From my board book, I bring you 7 Irukwu home truths on boardroom leadership in Nigeria:

  1. On the essence of a board, Irukwu says: “The reason you have a board is because companies are owned by shareholders.  Quite often, there are a number of shareholders, and they are too many to be involved in the governance of the company.  You can’t have 2,000 shareholders managing a company.  That would be chaos.  So they elect a number of their representatives, about ten or fifteen, to constitute the board of directors, and the board of directors has the responsibility of ensuring that the management of the company runs it in line with the corporate policy, the vision and the ideas of the founders of the company.  So, in sum, the essence of having a board is to be able to have the ideas of the shareholders represented in the management of the company.  In effect, the board of directors is there to manage the company effectively.”
  2. On the relationship between the chairman and the managing director, Irukwu says: “The character of the board is quite often shaped by the personality of the chairman and the personality of the managing director. If the two of them are men of character, men of discipline, men who command respect, others would follow; but if the chairman and the managing director are gangsters, the board will fight.  In my lifetime, I have been on more than 100 boards, both national and international.  I have seen everything unfold.  I have seen warfare in the boardroom.  I have seen dignity and serious work.  The nature of a board depends on a lot of factors: What is the corporate objective of the company?  What sort of people do they have managing the company, at the board and at management level?  What sort of personality is the chairman of the board?  What sort of personality is the managing director?  If the two of them have characters that blend in a positive way it helps the company a great deal.  Whilst it is important that you choose the chairman and your managing director carefully because they can wreck the company and they can build it.”
  3. On the character of the board chairman: “The chairman of the board has to be a highly respected person who has a peaceful composure and a serious disposition.
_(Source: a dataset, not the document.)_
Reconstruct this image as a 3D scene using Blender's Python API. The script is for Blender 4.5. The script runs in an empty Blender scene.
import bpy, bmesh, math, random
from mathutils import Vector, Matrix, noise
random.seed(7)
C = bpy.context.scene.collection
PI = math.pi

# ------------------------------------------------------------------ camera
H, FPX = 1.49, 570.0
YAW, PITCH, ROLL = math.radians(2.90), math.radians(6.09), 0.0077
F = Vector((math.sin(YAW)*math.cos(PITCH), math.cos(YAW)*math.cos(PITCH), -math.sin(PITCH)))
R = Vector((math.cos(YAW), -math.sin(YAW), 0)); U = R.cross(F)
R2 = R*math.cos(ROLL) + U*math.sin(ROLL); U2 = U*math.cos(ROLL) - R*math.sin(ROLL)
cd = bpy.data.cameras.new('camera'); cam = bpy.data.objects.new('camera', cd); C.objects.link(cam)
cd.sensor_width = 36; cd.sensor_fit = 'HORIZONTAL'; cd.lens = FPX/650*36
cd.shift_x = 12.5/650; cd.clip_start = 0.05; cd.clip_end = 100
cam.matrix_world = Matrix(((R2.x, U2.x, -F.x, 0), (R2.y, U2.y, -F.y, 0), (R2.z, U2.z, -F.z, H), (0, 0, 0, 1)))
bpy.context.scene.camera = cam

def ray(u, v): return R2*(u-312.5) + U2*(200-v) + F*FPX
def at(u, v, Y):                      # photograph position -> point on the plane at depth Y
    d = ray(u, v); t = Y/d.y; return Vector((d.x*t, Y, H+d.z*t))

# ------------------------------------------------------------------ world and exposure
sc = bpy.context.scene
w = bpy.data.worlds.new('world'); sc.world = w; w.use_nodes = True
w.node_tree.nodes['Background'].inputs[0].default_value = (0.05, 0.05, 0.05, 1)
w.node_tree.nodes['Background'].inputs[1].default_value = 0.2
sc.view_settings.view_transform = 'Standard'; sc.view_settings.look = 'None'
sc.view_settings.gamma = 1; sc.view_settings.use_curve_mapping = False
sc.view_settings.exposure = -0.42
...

He has to be somebody with wide experience especially in board management, in human relations, in leadership.  He has to be very sound.  He must have integrity.  He must be a balanced person.  He must not be a person who is very emotional and sentimental.  He must be tolerant, otherwise he is apt to get into quarreling with members of the board.  He must be open-minded.  He has to be a decent person.”
  4. On his two boardroom role models: “There are two people I held in high esteem as chairmen in the board.  One was Akintola Williams, the other was Pius Okigbo.  They are brilliant people.  I served with them on different boards.  What I found interesting about them is that they had no time to waste at meetings.  They rushed you through decisions, made sure you took decisions quickly, especially as they got older.  Perhaps their personalities intimidated the other members of the board.”
  5. On boards he doesn’t like: “I have a great dislike for a system where you have an imperial chairman who combines the dual positions of chairman and CEO. The reason is simple.  We are human beings and no human being is perfect.  For that reason I prefer a division in the role of the chairman of the board and managing director, chief executive officer of the organization.  When a man combines the two, it becomes too difficult for him to be controlled.  We need a board to control the managing director because people can easily get power drunk.  When you have a situation where one person doubles as chairman and chief executive of the organization, it is a bit untidy in my view.”
  6. On the board and domineering owners: “The worst that can happen is to have a person of weak character as chairman of a company dominated by the owner. It is a terrible thing because however good he may be, the owner’s first interest is himself, and that first interest may not be the interest of the organization.  Interest of the organization encompass the interest of all shareholders, including the minority shareholders, interest of the stakeholders which include the shareholders, staff, customers and national interest.  Therefore to have a dominant interest held by one person (who probably appoints majority of the directors) is a terrible situation, especially if that majority shareholder is not enlightened either because of his limited exposure or limited education.  It is a tragedy that should not be allowed.  A board must have a strong chairman who would tell him: ‘I’m sorry, you would not do this.  This is the position of the board.’  In all the places I worked, this is always what caused trouble between me and the majority shareholders.”
  7. On changes he would like to see in the boardroom: “Nigeria is in a season of change; the change mantra permeating all the pores of our national consciousness. Applied to the boardroom, what kind of change would I like to see in the Nigerian boardroom?  First, every member of the board is important; therefore, there is no need appointing people who have no track record of competence and integrity to the board.  We have a number of lousy people who do not understand the role of the board but are in the boards of some companies either because their parents put money into the company or because they have impact in some aspects of our national life.  I would like to see people appointed to board based on track records. Integrity is important.  Anybody without the right exposure, education and experience is not fit to be on the board of a serious-minded company.”